Lo notable es que el movimiento hacia arriba no sólo es complementario con el que se dirige hacia abajo, sino que elevarse exige muchas veces abajarse primero y ocuparse de los valores más básicos, más bajos, si queremos decirlo así. Porque el valor supremo, que es el amor, la sustancia misma de Dios, nos lleva a inclinarnos hacia los que están postrados, para atender su necesidad.
Así es en la Ascensión del Señor, que primero se rebajó, se humilló, se hizo semejante a nosotros, postrados por el pecado y bajo el poder de la muerte, y por esa semejanza asumió hasta nuestra muerte, y una muerte de Cruz (cf. Flp 2, 6-8). Pero como ese abajamiento fue un acto puro de amor, en Él triunfó la plenitud de la vida, la Resurrección, y esa elevación, esa Ascensión nos abre el camino que, unidos a Él, nos conduce a la plenitud de la vida en la comunión con Dios.

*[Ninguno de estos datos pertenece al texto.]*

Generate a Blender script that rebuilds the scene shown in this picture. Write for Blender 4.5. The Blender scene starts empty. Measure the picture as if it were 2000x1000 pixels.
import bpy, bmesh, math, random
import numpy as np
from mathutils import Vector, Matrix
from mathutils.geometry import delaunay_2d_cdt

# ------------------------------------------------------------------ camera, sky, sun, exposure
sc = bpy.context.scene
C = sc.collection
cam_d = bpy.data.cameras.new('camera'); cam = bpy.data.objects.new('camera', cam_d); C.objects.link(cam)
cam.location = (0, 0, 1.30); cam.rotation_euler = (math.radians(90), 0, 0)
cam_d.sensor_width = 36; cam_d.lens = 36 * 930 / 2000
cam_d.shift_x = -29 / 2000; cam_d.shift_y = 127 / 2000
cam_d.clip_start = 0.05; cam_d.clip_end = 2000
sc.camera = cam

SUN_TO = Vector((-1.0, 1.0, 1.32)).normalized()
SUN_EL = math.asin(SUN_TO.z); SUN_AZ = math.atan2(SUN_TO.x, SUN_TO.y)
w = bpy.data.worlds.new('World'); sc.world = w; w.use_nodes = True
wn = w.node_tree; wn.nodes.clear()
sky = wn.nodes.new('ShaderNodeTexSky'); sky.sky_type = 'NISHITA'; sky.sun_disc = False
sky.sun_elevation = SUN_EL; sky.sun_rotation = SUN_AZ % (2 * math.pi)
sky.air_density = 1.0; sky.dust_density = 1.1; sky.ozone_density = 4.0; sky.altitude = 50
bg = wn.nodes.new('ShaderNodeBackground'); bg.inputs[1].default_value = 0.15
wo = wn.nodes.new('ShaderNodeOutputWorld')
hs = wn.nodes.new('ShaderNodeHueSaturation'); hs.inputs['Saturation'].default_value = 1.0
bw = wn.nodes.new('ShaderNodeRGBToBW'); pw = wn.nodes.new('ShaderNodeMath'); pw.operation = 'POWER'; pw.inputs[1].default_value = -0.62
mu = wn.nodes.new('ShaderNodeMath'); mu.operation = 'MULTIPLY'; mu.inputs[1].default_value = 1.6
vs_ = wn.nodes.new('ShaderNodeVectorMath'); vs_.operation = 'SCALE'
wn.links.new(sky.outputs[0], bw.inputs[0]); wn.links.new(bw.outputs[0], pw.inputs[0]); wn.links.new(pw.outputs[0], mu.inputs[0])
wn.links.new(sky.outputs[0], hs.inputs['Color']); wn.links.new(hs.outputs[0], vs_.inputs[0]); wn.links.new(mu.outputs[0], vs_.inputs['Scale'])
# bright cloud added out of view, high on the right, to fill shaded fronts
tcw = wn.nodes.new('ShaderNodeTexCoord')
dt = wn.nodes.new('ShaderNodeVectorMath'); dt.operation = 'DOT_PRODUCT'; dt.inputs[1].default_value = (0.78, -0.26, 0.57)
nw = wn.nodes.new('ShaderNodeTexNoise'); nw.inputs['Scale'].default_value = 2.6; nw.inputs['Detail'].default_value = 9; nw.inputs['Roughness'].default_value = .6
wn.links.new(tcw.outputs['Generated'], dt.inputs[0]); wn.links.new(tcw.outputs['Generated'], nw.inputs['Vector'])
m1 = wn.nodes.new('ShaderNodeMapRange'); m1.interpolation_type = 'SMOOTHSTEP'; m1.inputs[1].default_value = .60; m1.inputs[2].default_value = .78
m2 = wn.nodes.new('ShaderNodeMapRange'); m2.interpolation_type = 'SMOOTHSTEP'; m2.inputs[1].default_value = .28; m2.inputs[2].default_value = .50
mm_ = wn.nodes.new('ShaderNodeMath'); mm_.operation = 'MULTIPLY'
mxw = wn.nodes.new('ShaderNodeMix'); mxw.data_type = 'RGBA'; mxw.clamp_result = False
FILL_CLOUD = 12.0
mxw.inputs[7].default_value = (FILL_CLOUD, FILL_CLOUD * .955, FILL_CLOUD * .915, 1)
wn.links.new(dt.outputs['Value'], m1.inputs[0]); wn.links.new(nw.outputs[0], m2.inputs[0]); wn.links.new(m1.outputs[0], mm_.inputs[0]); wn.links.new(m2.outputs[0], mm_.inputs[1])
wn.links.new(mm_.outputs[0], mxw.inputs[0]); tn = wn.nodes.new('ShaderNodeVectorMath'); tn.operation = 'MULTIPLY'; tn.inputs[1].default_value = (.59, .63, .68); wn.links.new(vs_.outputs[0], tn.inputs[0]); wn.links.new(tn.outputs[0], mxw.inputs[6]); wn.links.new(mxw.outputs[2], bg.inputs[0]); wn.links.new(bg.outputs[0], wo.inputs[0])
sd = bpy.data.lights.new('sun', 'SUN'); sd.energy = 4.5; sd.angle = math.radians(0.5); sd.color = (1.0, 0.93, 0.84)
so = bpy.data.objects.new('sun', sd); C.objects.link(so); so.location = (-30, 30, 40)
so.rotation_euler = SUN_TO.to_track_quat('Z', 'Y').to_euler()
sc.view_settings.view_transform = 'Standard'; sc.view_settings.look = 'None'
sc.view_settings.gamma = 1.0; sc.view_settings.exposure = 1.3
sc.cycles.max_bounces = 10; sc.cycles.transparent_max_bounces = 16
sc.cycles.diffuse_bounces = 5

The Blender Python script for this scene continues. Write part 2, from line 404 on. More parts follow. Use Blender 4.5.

Pero ascender con Cristo no significa quedarnos mirando al cielo, ni exigirle a Dios con impaciencia que cumpla nuestros deseos, sino aprender a inclinarnos a nuestros hermanos con el espíritu de sabiduría para conocer a Cristo en ellos, en los que siguen sufriendo; y a caminar hacia adelante, dando testimonio del Evangelio hasta los confines del mundo.